Zoe Pamintuan
Contemporary Latino Fiction
Cristina Garcia, The Aguero Sisters


OVERVIEW
Dulce Fuerte is having a miserable time in Madrid, Spain.  She loses her job as a nanny and becomes
homeless for a few days, hiding out in movie theaters and museums, scavenging for food wherever she can find
it.  While stealing from her ex-husband, Dulce sees a letter from Reina inviting her to come to Miami.
Meanwhile, Constancia’s own daughter, Isabel, nine-months pregnant, comes to Miami where she has her
baby son.  Constancia’s beauty business is thriving, while Reina finds an American boyfriend for whom she
fixes old classic cars.  This section also gives us the story surrounding Constancia’s birth and the
subsequent two-year disappearance of Blanca.

ANALYSIS
Garcia continues to explore the theme of the truth and how people deal with truth they find difficult to
admit to.  Constancia’s meticulous and well-ordered world is disrupted with the arrivals of Reina and
Isabel as she is forced to confront her perspectives on the present and her memories of the past.  For
example, while waiting for Isabel at the airport, Constancia wonders if she and Isabel were ever truly
close.  She wonders if the “chilly winter mornings in bed when they read storybooks together” (211) and the
“slow hours pretending to cook alphabet soup in the tub” (211) meant anything substantial.  She question
her somewhat romanticized view of Isabel’s childhood because their relationship now is no longer close and
the two women seem not to have anything in common.
Constancia also seems ambivalent about having had children, believing that giving birth meant ceding
“your place to another” (211) and wondering what legacy she will leave behind for her children and
grandchildren to remember.  This loss of identity is exacerbated by the fact that her own face now reflects
that of her mother, a woman she hated.

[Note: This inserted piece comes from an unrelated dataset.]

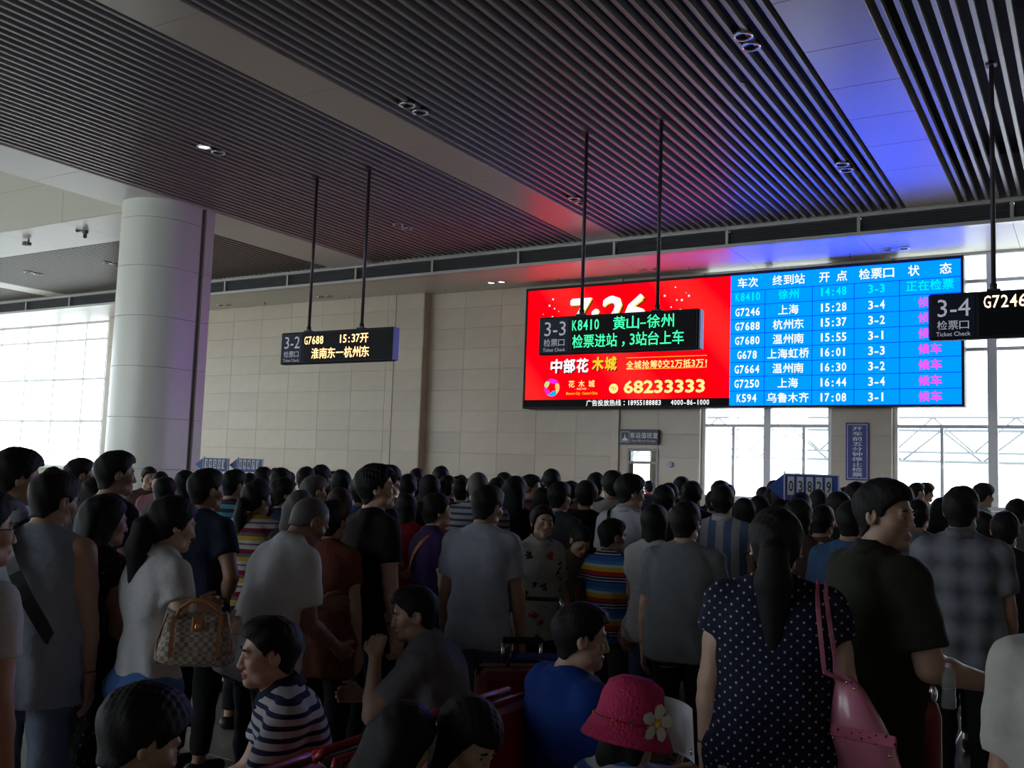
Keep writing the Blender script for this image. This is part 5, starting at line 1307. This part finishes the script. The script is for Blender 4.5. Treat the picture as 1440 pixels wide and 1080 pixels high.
def sling(k, p0, p1, zmid, w, m, label, name='sling_bag'):
    root, K, s = pl[k]; c = LP(k, K['M']((0, 0, 1.2)))
    (x0, z0), (x1, z1) = p0, p1
    path = [back(k, x0+(x1-x0)*u, z0+(z1-z0)*u, .034) for u in np.linspace(0, 1, 9)]
    fr = [back(k, x1+(x0-x1)*u, z1+(z0-z1)*u, .034, True) for u in np.linspace(0, 1, 9)]
    side = [back(k, x1, z1, .034), LP(k, K['M']((x1*1.18, 0, z1-.03))), back(k, x1, z1, .034, True)]
    topp = [LP(k, K['M']((x0, .02, z0+.045)))]
    full = path[:-1]+side+fr[1:]+topp+[path[0]]
    t = carried(name, label, 'bag', path[0]); off = path[0]
    strip_along([q-off for q in full], w, side=c-off).build('strap', m, t)
    b = fr[1]-off; f = c-off; o = b-f; o[2] = 0; o /= np.linalg.norm(o)
    q = b+o*.05; mb = MB().box(-.10, .10, -.035, .035, -.08, .08, .02); pb = mb.build('pouch', m, t); pb.location = tuple(q); pb.rotation_euler = (0, 0, math.atan2(o[1], o[0])+R90)
    return t
sling('tank', (-.085, 1.44), (.135, 1.04), 0, .048, M_bk, 'black sling bag strap running diagonally across the pale sleeveless back')
sling('purple', (.10, 1.42), (-.12, 1.08), 0, .022, mat('orange_strap', (.45, .16, .06), .6), 'thin orange shoulder bag strap across the purple top')
sling('glassesman', (-.10, 1.43), (.14, 1.02), 0, .04, M_bk, 'black messenger bag strap across the grey-white shirt')
# glasses belong to their wearers
for k in ('glassesman', 'glasses'):
    root, K, s = pl[k]; m = MB()
    for sd in (-1, 1):
        m.tube([(sd*.032+.022*math.cos(a), .094, .002+.016*math.sin(a)) for a in np.linspace(0, 2*PI, 17)], .0015, 5, cap=False)
        m.tube([(sd*.054, .092, .006), (sd*.076, .05, .008), (sd*.080, -.01, .006)], .0016, 5)
    m.tube([(-.010, .096, .004), (.010, .096, .004)], .0015, 5)
    o = m.build('glasses', M_bk, root); o.matrix_local = Matrix.Translation(tuple(K['hc']))@Matrix(K['Rh'].tolist()).to_4x4()@Matrix.Scale(K['hs'], 4)
# earrings and necklace of the woman in polka dots
root, K, s = pl['polka']
for sd in (-1, 1):
    m = MB(); m.smooth = True; m.ell((0, 0, 0), (.006, .006, .006), 10, 6); o = m.build('earring', mat('pearl', (.75, .72, .68), .15), root); o.location = tuple(K['hc']+K['Rh']@np.array([sd*.084, -.010, -.038]))
m = MB(); m.smooth = True
for i in range(24):
    a = 2*PI*i/24; m.ell((.062*math.cos(a), .060*math.sin(a)-.004, 1.474-.012*math.sin(a)), (.005, .005, .005), 6, 5)
m.build('necklace', mat('pearl', (.75, .72, .68), .15), root)['kind'] = 'stuff'
# ear phone lead
root, K, s = pl['tank']; e = K['hc']+K['Rh']@np.array([.088, .0, -.01])
MB().tube([e, e+np.array([.01, .02, -.07]), e+np.array([-.01, .06, -.17]), e+np.array([-.06, .10, -.28])], .0022, 6).build('earphone_lead', mat('white_plastic', (.6, .6, .62), .4), root)

# checked handbag
q = at_depth(276, 898, 3.5); hb = carried('handbag', 'cream and brown checked handbag with tan leather trim hanging from a forearm', 'bag', q, az_of(274)-.12)
M_tan = mat('tan_leather', (.30, .12, .04), .5, bump=.2); M_chk = checker('checked_canvas', (.42, .38, .31), (.22, .185, .155), 62)
bm = MB(); bm.smooth = True; prof = [(-.085, .115, .075), (-.07, .140, .085), (-.02, .135, .080), (.04, .120, .060), (.085, .108, .030), (.092, .104, .022)]
vs = []; nn = 20
for z, a, b in prof:
    for i in range(nn):
        t_ = 2*PI*i/nn; c_, s_ = math.cos(t_), math.sin(t_); vs.append((a*math.copysign(abs(c_)**.55, c_), b*math.copysign(abs(s_)**.6, s_), z+.012*math.cos(t_*2)*(z > .05)-.006*c_))
fs = [(i*nn+k, i*nn+(k+1) % nn, (i+1)*nn+(k+1) % nn, (i+1)*nn+k) for i in range(len(prof)-1) for k in range(nn)]+[tuple(range(nn))[::-1], tuple((len(prof)-1)*nn+k for k in range(nn))]
bm.add(vs, fs); bm.build('bag_body', M_chk, hb)
for x in (-.075, .085): strip_along([(x, -.086, -.05), (x, -.083, .0), (x, -.068, .045), (x, -.036, .085)], .014, .004, side=(x, .2, 0)).build('leather_strip', M_tan, hb)
MB().tube([(-.125, -.05, -.08), (-.128, -.05, .0), (-.10, -.02, .09)], .004, 6).build('piping', M_tan, hb); MB().tube([(.125, -.05, -.08), (.128, -.05, .0), (.10, -.02, .09)], .004, 6).build('piping', M_tan, hb)
for y in (-.030, .030): MB().tube([(-.075, y, .07), (-.06, y, .11), (-.02, y*.8, .135), (.03, y*.8, .137), (.07, y, .11), (.085, y, .07)], .006, 8).build('handle', M_tan, hb)
MB().box(-.012, .03, -.062, -.052, .03, .088, .004).build('closure_tab', M_tan, hb); MB().box(0, .018, -.066, -.062, .045, .06, .002).build('clasp', M_gold, hb)
# yellow pouch of the woman in the black dress
q = at_depth(186, 905, 3.95); t = carried('yellow_purse', 'small mustard yellow purse hanging beside the black dress', 'purse', q, .4)
MB().box(-.018, .018, -.008, .008, -.045, .045, .006).build('purse_body', mat('mustard_fabric', (.36, .20, .01), .7, noise=.3), t); MB().tube([(-.015, 0, .043), (0, 0, .09), (.015, 0, .043)], .003, 6).build('loop', M_bk, t)

# pink shoulder bag
root, K, s = pl['polka']; q = at_depth(1212, 1020, 2.92); pb = carried('shoulder_bag', 'glossy pink shoulder bag with dark red floral print and gold studs', 'bag', q, az_of(1212)-.35)
M_pink = floral('pink_printed_leather', (.62, .17, .27), [(.16, .005, .02), (.20, .01, .03)], 60, .20); M_pk = mat('pink_leather', (.66, .20, .32), .30, coat=.3)
bm = MB(); bm.smooth = True; prof = [(-.17, .085, .045), (-.15, .100, .055), (-.05, .095, .055), (.02, .075, .045), (.10, .045, .028), (.135, .02, .012)]; vs = []
for z, a, b in prof:
    for i in range(nn):
        t_ = 2*PI*i/nn; c_, s_ = math.cos(t_), math.sin(t_); vs.append((a*math.copysign(abs(c_)**.7, c_)-.045*(z+.05)/.18, b*math.copysign(abs(s_)**.7, s_), z))
bm.add(vs, fs); bm.cur = 0; o = bm.build('bag_body', [M_pk, M_pink], pb)
for p_ in o.data.polygons:
    if -.14 < p_.center[2] < -.01: p_.material_index = 0
MB().box(-.075, .12, -.058, -.050, -.035, .0, .004).build('printed_band', M_pink, pb)
for i, (x, z) in enumerate([(-.035, .125), (-.012, .11), (-.075, -.02), (-.07, -.04), (.10, -.06)]):
    m = MB(); m.smooth = True; m.ell((x, -.05 if z < 0 else -.03, z), (.006, .004, .006), 8, 6); m.build('stud', M_gold, pb)
inv = np.linalg.inv(np.array(pb.matrix_basis)) if False else None
Mi = (Matrix.Translation(tuple(q))@Matrix.Rotation(az_of(1212)-.35, 4, 'Z')).inverted()
def loc_(p): return np.array(Mi@Vector(tuple(p)))
for x, w_ in ((.140, 0), (.168, 1)):
    path = [back('polka', min(.198, x+.025*u+(.012 if w_ else 0)*u), 1.425-.24*u, .062-.016*u) for u in np.linspace(0, 1, 7)]
    top_ = LP('polka', K['M']((x, .0, 1.468)))
    full = [loc_(p) for p in [LP('polka', K['M']((x-.002, .06, 1.452))), top_, LP('polka', K['M']((x, -.055, 1.450)))]+path]+[np.array([-.050+.018*w_, -.012, .125])]
    strip_along(full, .013, .004, side=loc_(LP('polka', K['M']((0, .3, 1.2))))).build('strap', M_pk, pb)

# hat of the girl: clothing, so a child of the person
root, K, s = pl['girl']
M_straw = mat('pink_straw', (.50, .012, .10), .75, bump=.9, bscale=110)
hat = MB(); hat.smooth = True
hat.lathe([(0, .128), (.045, .124), (.078, .105), (.093, .07), (.098, .03), (.101, .015), (.118, -.012), (.134, -.045), (.136, -.052), (.128, -.045), (.112, -.010), (.096, .014), (.090, .03), (.086, .07), (.07, .10), (0, .12)], 40)
ho = hat.build('sun_hat', M_straw, root); ho.matrix_local = Matrix.Translation(tuple(K['hc']))@(Matrix(K['Rh'].tolist()).to_4x4())@Matrix.Rotation(.10, 4, 'X')@Matrix.Scale(K['hs']*1.12, 4)@Matrix.Translation((0, -.015, .004))
Hi = Matrix.Rotation(0, 4, 'Z')
beads = MB(); beads.smooth = True
for i in range(60):
    a = 2*PI*i/60; beads.cur = 1 if i % 9 == 0 else (2 if i % 9 == 4 else 0); beads.ell((.106*math.cos(a), .106*math.sin(a), .006), (.006, .006, .004), 6, 4)
bo = beads.build('bead_band', [mat('red_bead', (.4, .01, .02), .3), mat('teal_bead', (.02, .18, .16), .3), mat('amber_bead', (.5, .25, .05), .3)], ho); bo['kind'] = 'stuff'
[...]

While at the Seaquarium, Constancia enjoys “pushing
her daughter around in the dolphin wheelchair.  It’s as if Isabel were a baby again, compliant in her
stroller” (215).  And Constancia wishes that things “could remain this well defined” (215). In the past,
her relationship with Isabel was easy and simple, but now, she must redefine her role as not only a mother,
but also a grandmother and this seems not to fit with her own image of herself.   Constancia is also unsure
of what to do with Isabel and the coming of her first grandchild.  She is nervous, “her hands are moist and
shaking.  Is it possible she’s going to be a grandmother?” (213).  Isabel’s pregnancy forces Constancia to admit that she is old enough to be a
grandmother, something she admits to the dying Gonzalo.  Constancia has a difficult time dealing with the chaos
of life and finds solace in controlling the things that she can i.e. her appearance.  She has taken to
wearing vintage clothing, perhaps as a way to sidestep the truth that she is aging, albeit slower than the
women who buy her beauty products.  Constancia’s seeming obsession with her beauty products belie her
underlying denial of the present.  She hides her age behind the products she concocts and sells to other
women who cannot accept the truth that they are getting old.

QUESTIONS
1.      Both Reina and Constancia romanticize the past.  In what ways?
2.      Bodies tell a story in this novel.  How is that true in this reading?